**Scenes as source code:**
[START]

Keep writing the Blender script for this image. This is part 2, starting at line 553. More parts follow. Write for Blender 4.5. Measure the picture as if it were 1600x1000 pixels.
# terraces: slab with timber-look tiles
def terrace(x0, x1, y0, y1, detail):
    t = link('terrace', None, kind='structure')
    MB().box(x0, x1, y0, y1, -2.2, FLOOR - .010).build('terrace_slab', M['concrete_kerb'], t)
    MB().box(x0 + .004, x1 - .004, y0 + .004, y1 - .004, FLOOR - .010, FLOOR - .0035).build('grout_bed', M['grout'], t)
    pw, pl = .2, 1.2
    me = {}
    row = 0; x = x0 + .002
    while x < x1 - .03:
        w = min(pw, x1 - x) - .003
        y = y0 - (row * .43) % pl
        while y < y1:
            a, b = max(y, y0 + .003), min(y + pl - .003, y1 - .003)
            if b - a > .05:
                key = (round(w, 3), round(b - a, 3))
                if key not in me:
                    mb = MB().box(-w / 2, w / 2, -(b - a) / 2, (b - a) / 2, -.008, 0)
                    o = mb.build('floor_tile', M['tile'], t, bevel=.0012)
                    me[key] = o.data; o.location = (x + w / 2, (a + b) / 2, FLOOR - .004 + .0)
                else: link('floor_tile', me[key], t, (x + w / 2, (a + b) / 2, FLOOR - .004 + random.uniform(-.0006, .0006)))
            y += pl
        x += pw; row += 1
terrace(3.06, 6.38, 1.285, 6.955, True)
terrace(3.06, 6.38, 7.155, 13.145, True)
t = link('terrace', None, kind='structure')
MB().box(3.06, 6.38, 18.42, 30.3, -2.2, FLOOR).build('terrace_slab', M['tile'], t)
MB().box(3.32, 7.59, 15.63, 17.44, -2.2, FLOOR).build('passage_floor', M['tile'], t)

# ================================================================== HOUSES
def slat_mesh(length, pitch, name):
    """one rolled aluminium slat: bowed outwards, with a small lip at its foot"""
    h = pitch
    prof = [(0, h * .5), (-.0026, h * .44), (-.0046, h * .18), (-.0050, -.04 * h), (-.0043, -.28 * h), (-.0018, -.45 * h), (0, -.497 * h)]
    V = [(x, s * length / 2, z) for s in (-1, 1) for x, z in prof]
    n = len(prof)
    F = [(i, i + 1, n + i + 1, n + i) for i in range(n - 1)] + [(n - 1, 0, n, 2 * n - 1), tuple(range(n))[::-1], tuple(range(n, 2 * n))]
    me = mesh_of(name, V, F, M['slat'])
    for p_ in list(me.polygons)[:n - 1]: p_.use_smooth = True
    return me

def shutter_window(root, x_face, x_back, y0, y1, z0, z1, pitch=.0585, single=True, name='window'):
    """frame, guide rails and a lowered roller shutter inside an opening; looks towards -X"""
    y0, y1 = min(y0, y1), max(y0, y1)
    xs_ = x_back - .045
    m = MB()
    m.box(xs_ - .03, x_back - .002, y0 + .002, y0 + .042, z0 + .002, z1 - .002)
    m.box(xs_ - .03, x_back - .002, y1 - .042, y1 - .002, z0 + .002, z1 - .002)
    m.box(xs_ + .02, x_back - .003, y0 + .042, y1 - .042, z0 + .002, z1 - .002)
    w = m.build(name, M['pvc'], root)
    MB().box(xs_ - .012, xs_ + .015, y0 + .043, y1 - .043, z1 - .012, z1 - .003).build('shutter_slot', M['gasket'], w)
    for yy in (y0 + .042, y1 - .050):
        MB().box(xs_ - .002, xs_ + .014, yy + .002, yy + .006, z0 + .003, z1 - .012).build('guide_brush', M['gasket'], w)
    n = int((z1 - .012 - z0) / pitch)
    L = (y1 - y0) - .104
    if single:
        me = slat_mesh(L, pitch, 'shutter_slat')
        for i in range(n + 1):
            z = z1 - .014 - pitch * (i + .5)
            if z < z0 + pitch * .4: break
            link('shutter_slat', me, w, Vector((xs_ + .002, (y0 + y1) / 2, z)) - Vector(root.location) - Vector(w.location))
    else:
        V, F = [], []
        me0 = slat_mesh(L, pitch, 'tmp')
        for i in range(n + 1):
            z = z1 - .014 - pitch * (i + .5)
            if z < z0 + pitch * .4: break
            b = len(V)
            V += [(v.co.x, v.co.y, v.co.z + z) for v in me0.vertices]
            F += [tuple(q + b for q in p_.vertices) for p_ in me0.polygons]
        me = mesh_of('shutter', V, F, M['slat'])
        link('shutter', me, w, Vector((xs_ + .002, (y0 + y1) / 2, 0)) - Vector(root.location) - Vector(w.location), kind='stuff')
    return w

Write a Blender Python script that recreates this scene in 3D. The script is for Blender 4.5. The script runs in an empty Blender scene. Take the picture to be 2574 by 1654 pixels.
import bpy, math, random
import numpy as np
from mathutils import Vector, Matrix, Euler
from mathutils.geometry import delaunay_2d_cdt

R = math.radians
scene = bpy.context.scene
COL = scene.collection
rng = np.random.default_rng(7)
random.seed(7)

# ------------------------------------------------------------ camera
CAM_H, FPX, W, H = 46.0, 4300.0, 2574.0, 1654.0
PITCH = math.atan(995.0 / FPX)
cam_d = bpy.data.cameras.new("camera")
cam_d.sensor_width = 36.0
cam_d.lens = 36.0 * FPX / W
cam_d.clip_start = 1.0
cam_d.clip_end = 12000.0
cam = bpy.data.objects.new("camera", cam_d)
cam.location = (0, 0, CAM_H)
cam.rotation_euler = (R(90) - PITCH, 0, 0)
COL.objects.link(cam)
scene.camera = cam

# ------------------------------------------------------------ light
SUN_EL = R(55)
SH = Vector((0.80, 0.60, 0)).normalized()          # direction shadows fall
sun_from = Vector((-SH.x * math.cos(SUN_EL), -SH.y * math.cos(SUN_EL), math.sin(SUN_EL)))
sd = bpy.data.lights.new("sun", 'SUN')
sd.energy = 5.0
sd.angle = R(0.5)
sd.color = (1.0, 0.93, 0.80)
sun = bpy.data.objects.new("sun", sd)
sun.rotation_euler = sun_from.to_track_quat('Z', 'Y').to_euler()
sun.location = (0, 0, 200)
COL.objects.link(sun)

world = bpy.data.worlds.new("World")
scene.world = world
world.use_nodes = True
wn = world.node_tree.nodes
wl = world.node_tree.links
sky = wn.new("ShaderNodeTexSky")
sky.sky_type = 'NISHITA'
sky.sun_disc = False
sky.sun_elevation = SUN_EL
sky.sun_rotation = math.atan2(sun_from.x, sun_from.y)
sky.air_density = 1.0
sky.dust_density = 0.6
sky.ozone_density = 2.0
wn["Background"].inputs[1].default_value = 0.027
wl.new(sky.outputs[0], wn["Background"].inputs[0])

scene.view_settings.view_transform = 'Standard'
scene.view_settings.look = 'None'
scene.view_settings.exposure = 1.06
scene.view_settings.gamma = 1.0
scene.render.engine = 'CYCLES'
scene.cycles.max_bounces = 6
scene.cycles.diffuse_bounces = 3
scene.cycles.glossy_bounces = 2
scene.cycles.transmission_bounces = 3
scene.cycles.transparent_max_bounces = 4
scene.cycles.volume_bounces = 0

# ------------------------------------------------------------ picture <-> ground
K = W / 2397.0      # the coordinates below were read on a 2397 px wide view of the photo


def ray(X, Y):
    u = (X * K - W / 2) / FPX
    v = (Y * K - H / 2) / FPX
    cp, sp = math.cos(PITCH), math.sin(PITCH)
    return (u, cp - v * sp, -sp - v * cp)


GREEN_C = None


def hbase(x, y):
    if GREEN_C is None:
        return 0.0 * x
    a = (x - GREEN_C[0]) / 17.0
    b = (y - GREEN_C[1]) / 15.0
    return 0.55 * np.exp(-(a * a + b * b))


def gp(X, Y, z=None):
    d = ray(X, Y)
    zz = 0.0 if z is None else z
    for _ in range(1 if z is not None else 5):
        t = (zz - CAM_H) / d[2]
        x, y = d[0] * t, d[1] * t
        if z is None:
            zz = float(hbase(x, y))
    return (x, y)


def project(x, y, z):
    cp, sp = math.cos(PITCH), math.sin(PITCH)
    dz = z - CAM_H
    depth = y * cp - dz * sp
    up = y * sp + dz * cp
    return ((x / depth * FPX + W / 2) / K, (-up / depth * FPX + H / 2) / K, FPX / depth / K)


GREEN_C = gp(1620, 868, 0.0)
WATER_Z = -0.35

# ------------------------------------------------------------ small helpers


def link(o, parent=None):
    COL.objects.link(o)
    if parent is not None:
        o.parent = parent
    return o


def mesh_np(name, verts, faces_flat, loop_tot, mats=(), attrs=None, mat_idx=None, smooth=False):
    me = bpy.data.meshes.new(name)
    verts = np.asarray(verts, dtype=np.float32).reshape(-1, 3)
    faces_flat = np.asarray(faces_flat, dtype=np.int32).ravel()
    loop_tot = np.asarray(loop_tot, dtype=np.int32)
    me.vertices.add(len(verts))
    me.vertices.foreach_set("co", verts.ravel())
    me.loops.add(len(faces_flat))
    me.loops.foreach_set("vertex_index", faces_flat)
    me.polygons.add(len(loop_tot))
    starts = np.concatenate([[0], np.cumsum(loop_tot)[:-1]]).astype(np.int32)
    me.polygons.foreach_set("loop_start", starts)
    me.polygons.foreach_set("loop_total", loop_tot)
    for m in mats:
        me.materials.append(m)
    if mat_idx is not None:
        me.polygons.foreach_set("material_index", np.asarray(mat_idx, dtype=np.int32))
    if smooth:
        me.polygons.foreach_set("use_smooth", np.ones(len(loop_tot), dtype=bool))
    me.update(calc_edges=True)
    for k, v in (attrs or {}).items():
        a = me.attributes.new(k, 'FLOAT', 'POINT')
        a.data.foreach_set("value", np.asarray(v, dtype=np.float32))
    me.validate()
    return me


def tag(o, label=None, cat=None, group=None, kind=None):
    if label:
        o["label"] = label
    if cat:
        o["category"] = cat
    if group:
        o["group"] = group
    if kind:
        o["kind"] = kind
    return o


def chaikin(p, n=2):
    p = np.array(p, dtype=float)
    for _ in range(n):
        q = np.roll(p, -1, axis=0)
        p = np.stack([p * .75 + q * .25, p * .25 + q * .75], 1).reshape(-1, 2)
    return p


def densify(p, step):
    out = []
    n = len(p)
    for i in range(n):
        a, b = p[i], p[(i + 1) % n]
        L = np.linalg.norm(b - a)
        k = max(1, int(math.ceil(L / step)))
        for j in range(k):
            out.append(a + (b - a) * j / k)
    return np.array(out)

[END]

**Goal:**
Quote nothing but the lines that run from the line containing "Write a Blender" through the line containing "from mathutils.geometry import", keeping both of them word for word.

**Output of the task:**
Write a Blender Python script that recreates this scene in 3D. The script is for Blender 4.5. The script runs in an empty Blender scene. Take the picture to be 2574 by 1654 pixels.
import bpy, math, random
import numpy as np
from mathutils import Vector, Matrix, Euler
from mathutils.geometry import delaunay_2d_cdt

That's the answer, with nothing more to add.